Leavened bread is being eaten in India, mainly in the form of white bread for breakfast. Toast caught on at some point and now people can't get enough of it. Lke the traditional breakfast food of Kerala appum and iddlyapum (rice flour breads and noodles eaten with vegetable or fish curries), white bread has a low glycemic index. Food with low glycemic indexes aggravate diabetes, whereas foods with higher glycemic indexes, like whole wheat bread, help control blood sugar levels. So, working to fights against the scourge of packaged white bread Dr. Karl started making whole wheat bread. On top of that, HAP is in the process of developing a franchising scheme which would help to spread the bread across the state and allow small businessmen to make a tidy profit peddling the stuff. Priced at just two rupees above white bread, using organic wheat imported from Punjab, no stabilizers, emulsifiers, or preservatives, the bread should be flying off the shelf, right?

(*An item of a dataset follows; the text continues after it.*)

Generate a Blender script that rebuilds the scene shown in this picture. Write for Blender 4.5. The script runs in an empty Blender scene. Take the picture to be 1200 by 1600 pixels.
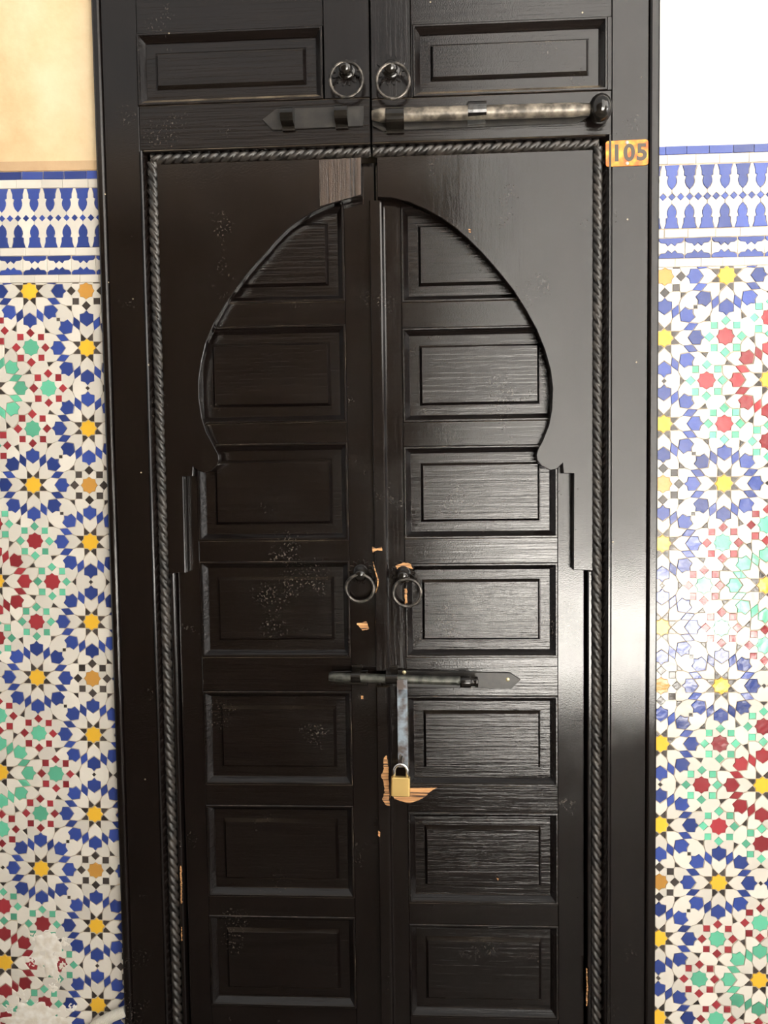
import bpy, math, random
from mathutils import Matrix, Vector, noise
random.seed(7)
C = bpy.context.scene.collection
scene = bpy.context.scene

# ------------------------------------------------------------------ camera
Z0 = 1.27                      # camera height above the floor
CAM = Vector((0.0, -1.5, Z0))
FPX = 1202.0                   # focal length in pixels of a 1200x1600 frame
yaw, pit, rol = math.radians(2.8386), math.radians(-3.068), math.radians(-0.785)
fw = Vector((-math.sin(yaw)*math.cos(pit), math.cos(yaw)*math.cos(pit), math.sin(pit)))
r0 = Vector((math.cos(yaw), math.sin(yaw), 0)); u0 = r0.cross(fw)
rt = math.cos(rol)*r0 + math.sin(rol)*u0
up = -math.sin(rol)*r0 + math.cos(rol)*u0
cd = bpy.data.cameras.new('camera'); cam = bpy.data.objects.new('camera', cd); C.objects.link(cam)
cd.sensor_fit = 'VERTICAL'; cd.sensor_height = 36.0; cd.lens = FPX/1600*36; cd.clip_start = 0.02
cam.matrix_world = Matrix(((rt.x, up.x, -fw.x, CAM.x), (rt.y, up.y, -fw.y, CAM.y), (rt.z, up.z, -fw.z, CAM.z), (0, 0, 0, 1)))
scene.camera = cam

def U(px, py, y=0.0):
    """point of the plane at depth y that is seen at a measured image position -> (x, z)"""
    d = rt*((px-600)/FPX) + up*(-(py-800)/FPX) + fw
    k = (y-CAM.y)/d.y
    return (CAM.x+d.x*k, CAM.z+d.z*k)

def proj(x, y, z):
    d = Vector((x, y, z))-CAM
    f = d.dot(fw)
    return (600+FPX*d.dot(rt)/f, 800-FPX*d.dot(up)/f)

# ------------------------------------------------------------------ light
w = bpy.data.worlds.new('sky'); scene.world = w; w.use_nodes = True
bg = w.node_tree.nodes['Background']; bg.inputs[0].default_value = (1.0, 0.975, 0.94, 1); bg.inputs[1].default_value = 1.0
sd = bpy.data.lights.new('sun', 'SUN'); sd.energy = 160; sd.angle = math.radians(0.6); sd.color = (1, 0.98, 0.945)
so = bpy.data.objects.new('sun', sd); C.objects.link(so)
so.rotation_euler = Vector((-0.03, -0.187, -0.98)).to_track_quat('-Z', 'Y').to_euler()
ad = bpy.data.lights.new('upper_right_fill_light', 'AREA'); ad.shape = 'RECTANGLE'; ad.size = 1.5; ad.size_y = 1.6; ad.energy = 50; ad.color = (1, 0.96, 0.9)  # added area light that brightens the upper right; no window is built there
ao = bpy.data.objects.new('upper_right_fill_light', ad); C.objects.link(ao)
ao.location = (2.1, -1.7, Z0+1.35); ao.rotation_euler = (Vector((0.45, 0, Z0+0.35))-ao.location).to_track_quat('-Z', 'Y').to_euler()
ed_ = bpy.data.lights.new('passage_end_daylight', 'AREA'); ed_.shape = 'RECTANGLE'; ed_.size = 1.9; ed_.size_y = 2.8; ed_.energy = 42; ed_.color = (1, 0.97, 0.93)
eo = bpy.data.objects.new('passage_end_daylight', ed_); C.objects.link(eo); eo.location = (3.3, -1.3, 1.45); eo.rotation_euler = (math.radians(90), 0, math.radians(90))
scene.view_settings.view_transform = 'Standard'; scene.view_settings.look = 'None'
scene.view_settings.gamma = 1; scene.view_settings.use_curve_mapping = False
scene.view_settings.exposure = -0.36
scene.cycles.use_denoising = True

# ------------------------------------------------------------------ materials
def mat(name, col, rough=0.5, metal=0.0, spec=0.5, build=None):
    m = bpy.data.materials.new(name); m.use_nodes = True
    nt = m.node_tree; b = nt.nodes['Principled BSDF']
    b.inputs['Base Color'].default_value = (*col, 1); b.inputs['Roughness'].default_value = rough
    b.inputs['Metallic'].default_value = metal; b.inputs['Specular IOR Level'].default_value = spec
    if build: build(nt, b)
    return m
def nd(nt, t, **k):
    n = nt.nodes.new(t)
    for a, v in k.items():
        if a.startswith('i_'): n.inputs[a[2:].replace('_', ' ')].default_value = v
        else: setattr(n, a, v)
    return n
def ramp(nt, src, stops):
    r = nd(nt, 'ShaderNodeValToRGB'); e = r.color_ramp.elements
    while len(e) < len(stops): e.new(0.5)
    for k, (p, c) in enumerate(stops):
        e[k].position = p; e[k].color = (*c, 1) if len(c) == 3 else c
    nt.links.new(src, r.inputs[0]); return r.outputs[0]
def gcoord(nt, scale):
    g = nd(nt, 'ShaderNodeNewGeometry'); m = nd(nt, 'ShaderNodeVectorMath', operation='MULTIPLY')
    m.inputs[1].default_value = scale; nt.links.new(g.outputs['Position'], m.inputs[0]); return m.outputs[0], g
def mix(nt, fac, a, b, blend='MIX'):
    n = nd(nt, 'ShaderNodeMix', data_type='RGBA', blend_type=blend)
    L = nt.links
    for s, v in ((n.inputs[0], fac), (n.inputs[6], a), (n.inputs[7], b)):
        if isinstance(v, (int, float)): s.default_value = v
        elif isinstance(v, tuple): s.default_value = (*v, 1)
        else: L.new(v, s)
    return n.outputs[2]

def wood(scale_grain, bump=0.25, dusty=True, dust=(0.2, 0.15, 0.10), lim=(0.60, 0.86), fine=0.32):
    def f(nt, b):
        L = nt.links
        v, g = gcoord(nt, scale_grain)
        n1 = nd(nt, 'ShaderNodeTexNoise', i_Scale=1.0, i_Detail=5.0, i_Roughness=0.6); L.new(v, n1.inputs['Vector'])
        v2, _ = gcoord(nt, (9, 9, 9))
        n2 = nd(nt, 'ShaderNodeTexNoise', i_Scale=1.0, i_Detail=4.0); L.new(v2, n2.inputs['Vector'])
        v3, _ = gcoord(nt, (420, 420, 420))
        n3 = nd(nt, 'ShaderNodeTexNoise', i_Scale=1.0, i_Detail=2.0); L.new(v3, n3.inputs['Vector'])
        col = ramp(nt, n1.outputs[0], [(0.3, (0.0028, 0.0018, 0.0016)), (0.7, (0.0065, 0.0045, 0.0038))])
        # sparse specks of lime and paint
        vo = nd(nt, 'ShaderNodeTexVoronoi', i_Scale=38.0); L.new(g.outputs['Position'], vo.inputs['Vector'])
        sp = ramp(nt, vo.outputs['Distance'], [(0.0, (1, 1, 1)), (0.055, (1, 1, 1)), (0.07, (0, 0, 0))])
        spk = ramp(nt, vo.outputs['Color'], [(0.86, (0, 0, 0)), (0.9, (1, 1, 1))])
        m1 = nd(nt, 'ShaderNodeMath', operation='MULTIPLY'); L.new(sp, m1.inputs[0]); L.new(spk, m1.inputs[1])
        col = mix(nt, m1.outputs[0], col, (0.35, 0.29, 0.2))
        # scuffed patches where brush strokes and scratches show pale
        vs = nd(nt, 'ShaderNodeTexNoise', i_Scale=230.0, i_Detail=3.0); L.new(g.outputs['Position'], vs.inputs['Vector'])
        s1 = ramp(nt, vs.outputs[0], [(0.60, (0, 0, 0)), (0.66, (1, 1, 1))]); s2 = ramp(nt, n2.outputs[0], [(0.60, (0, 0, 0)), (0.70, (1, 1, 1))])
        m3 = nd(nt, 'ShaderNodeMath', operation='MULTIPLY'); L.new(s1, m3.inputs[0]); L.new(s2, m3.inputs[1])
        col = mix(nt, m3.outputs[0], col, (0.075, 0.064, 0.053))
        if dusty:
            sep = nd(nt, 'ShaderNodeSeparateXYZ'); L.new(g.outputs['Normal'], sep.inputs[0])
            up_ = ramp(nt, sep.outputs[2], [(lim[0], (0, 0, 0)), (lim[1], (1, 1, 1))])
            dn = ramp(nt, n2.outputs[0], [(0.35, (0.15, 0.15, 0.15)), (0.65, (0.8, 0.8, 0.8))])
            m2 = nd(nt, 'ShaderNodeMath', operation='MULTIPLY'); L.new(up_, m2.inputs[0]); L.new(dn, m2.inputs[1])
            col = mix(nt, m2.outputs[0], col, dust)
        L.new(col, b.inputs['Base Color'])
        rr = ramp(nt, n2.outputs[0], [(0.3, (0.09, 0.09, 0.09)), (0.7, (0.2, 0.2, 0.2))])
        L.new(rr, b.inputs['Roughness'])
        ad_ = nd(nt, 'ShaderNodeMath', operation='MULTIPLY_ADD')
        ad_.inputs[1].default_value = fine
        L.new(n3.outputs[0], ad_.inputs[0]); L.new(n1.outputs[0], ad_.inputs[2])
        a2 = nd(nt, 'ShaderNodeMath', operation='MULTIPLY_ADD'); a2.inputs[1].default_value = 0.5
        L.new(n2.outputs[0], a2.inputs[0]); L.new(ad_.outputs[0], a2.inputs[2])
        bp = nd(nt, 'ShaderNodeBump', i_Strength=bump, i_Distance=0.0016); L.new(a2.outputs[0], bp.inputs['Height'])
        L.new(bp.outputs[0], b.inputs['Normal'])
    return f
def edgewear(nt, b):
    v, g = gcoord(nt, (26, 26, 26)); n = nd(nt, 'ShaderNodeTexNoise', i_Scale=1.0, i_Detail=6.0, i_Roughness=0.7); nt.links.new(v, n.inputs['Vector'])
    nt.links.new(ramp(nt, n.outputs[0], [(0.48, (0.006, 0.004, 0.0035)), (0.62, (0.05, 0.036, 0.027)), (0.74, (0.22, 0.165, 0.11))]), b.inputs['Base Color'])
EDGE = mat('rubbed_paint_edge', (0.03, 0.02, 0.015), 0.3, build=edgewear)
WV = mat('black_paint_on_upright_grain', (0.012, 0.009, 0.008), 0.3, build=wood((160, 160, 7), 0.2))
WH = mat('black_paint_on_level_grain', (0.012, 0.009, 0.008), 0.3, build=wood((4, 120, 130), 0.5, True, (0.34, 0.265, 0.18), (0.55, 0.80), 0.2))
WP = mat('black_paint_on_rough_panel', (0.012, 0.009, 0.008), 0.3, build=wood((5, 120, 150), 0.75, True, (0.05, 0.038, 0.027), (0.78, 0.95), 0.16))
WS = mat('black_paint_on_smooth_board', (0.012, 0.009, 0.008), 0.3, build=wood((60, 60, 8), 0.2))
def rawwood(nt, b):
    v, g = gcoord(nt, (14, 300, 420)); n = nd(nt, 'ShaderNodeTexNoise', i_Scale=1.0, i_Detail=4.0); nt.links.new(v, n.inputs['Vector'])
    nt.links.new(ramp(nt, n.outputs[0], [(0.38, (0.03, 0.012, 0.006)), (0.5, (0.42, 0.2, 0.075)), (0.75, (0.68, 0.38, 0.16))]), b.inputs['Base Color'])
RAW = mat('bare_orange_wood', (0.5, 0.25, 0.1), 0.7, build=rawwood)
def grime(c1, c2, sc, bump=0.3):
    def f(nt, b):
        v, g = gcoord(nt, (sc, sc, sc)); n = nd(nt, 'ShaderNodeTexNoise', i_Scale=1.0, i_Detail=5.0); nt.links.new(v, n.inputs['Vector'])
        nt.links.new(ramp(nt, n.outputs[0], [(0.38, c1), (0.62, c2)]), b.inputs['Base Color'])
        bp = nd(nt, 'ShaderNodeBump', i_Strength=bump, i_Distance=0.001); nt.links.new(n.outputs[0], bp.inputs['Height']); nt.links.new(bp.outputs[0], b.inputs['Normal'])
    return f
ROPEM = mat('dusty_black_carved_wood', (0.03, 0.025, 0.02), 0.38, build=grime((0.007, 0.006, 0.005), (0.03, 0.025, 0.021), 40, 0.1))
IRON = mat('black_painted_iron', (0.006, 0.005, 0.004), 0.16, 0.0, 0.5, grime((0.004, 0.0035, 0.003), (0.011, 0.009, 0.007), 60))
DULLIRON = mat('dull_black_iron_plate', (0.008, 0.007, 0.006), 0.42, 0.0, 0.5, grime((0.006, 0.005, 0.0045), (0.018, 0.015, 0.012), 50))
WORN = mat('worn_steel_rod', (0.3, 0.26, 0.21), 0.42, 0.35, 0.5, grime((0.05, 0.042, 0.033), (0.25, 0.215, 0.17), 45))
DARKROD = mat('dull_green_black_rod', (0.05, 0.05, 0.045), 0.35, 0.6, 0.5, grime((0.04, 0.042, 0.036), (0.11, 0.11, 0.095), 70))
RINGM = mat('rubbed_iron_ring', (0.12, 0.11, 0.1), 0.35, 0.6, 0.5, grime((0.02, 0.018, 0.016), (0.13, 0.115, 0.10), 90))
GREYST = mat('grey_blue_steel_strip', (0.2, 0.24, 0.28), 0.45, 0.3, 0.5, grime((0.06, 0.045, 0.04), (0.19, 0.23, 0.27), 55))
BRASS = mat('brushed_brass', (0.86, 0.60, 0.22), 0.33, 0.85, 0.5)
CHROME = mat('bright_steel_shackle', (0.8, 0.8, 0.78), 0.2, 0.95)
def plate_build(nt, b):
    v, g = gcoord(nt, (60, 60, 60)); n = nd(nt, 'ShaderNodeTexNoise', i_Scale=1.0, i_Detail=3.0); nt.links.new(v, n.inputs['Vector'])
    nt.links.new(ramp(nt, n.outputs[0], [(0.36, (0.50, 0.09, 0.008)), (0.5, (0.62, 0.19, 0.012)), (0.68, (0.72, 0.37, 0.03))]), b.inputs['Base Color'])
PLATE = mat('weathered_orange_enamel', (0.85, 0.35, 0.04), 0.4, build=plate_build)
INK = mat('dark_numeral_paint', (0.05, 0.04, 0.03), 0.5)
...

Erm... no. Cause people don't like it. Everyone thinks that the whole wheat bread is too dense, too stiff, and just not sweet enough. Eating the bread myself, I must admit it is a bit bland, but I would take it over the store bought white bread any day. It's actually got texture, a crust, and some authentic flavour, though mellow. With a culture that leavened bread isn't a part of, only the most spongy and palatable product survives. So, stuck in a situation where Dr. Karl and Co are trying to convince people to change what they are eating, it is towards an even more radically different diet rather than a more traditional one that they are fighting. It will be interesting to see if the project becomes viable and if it is actually able to make a difference in the eating habits, and health, of Keralans. Until then, I expect that a tragic amount of German whole wheat bread is going to mold.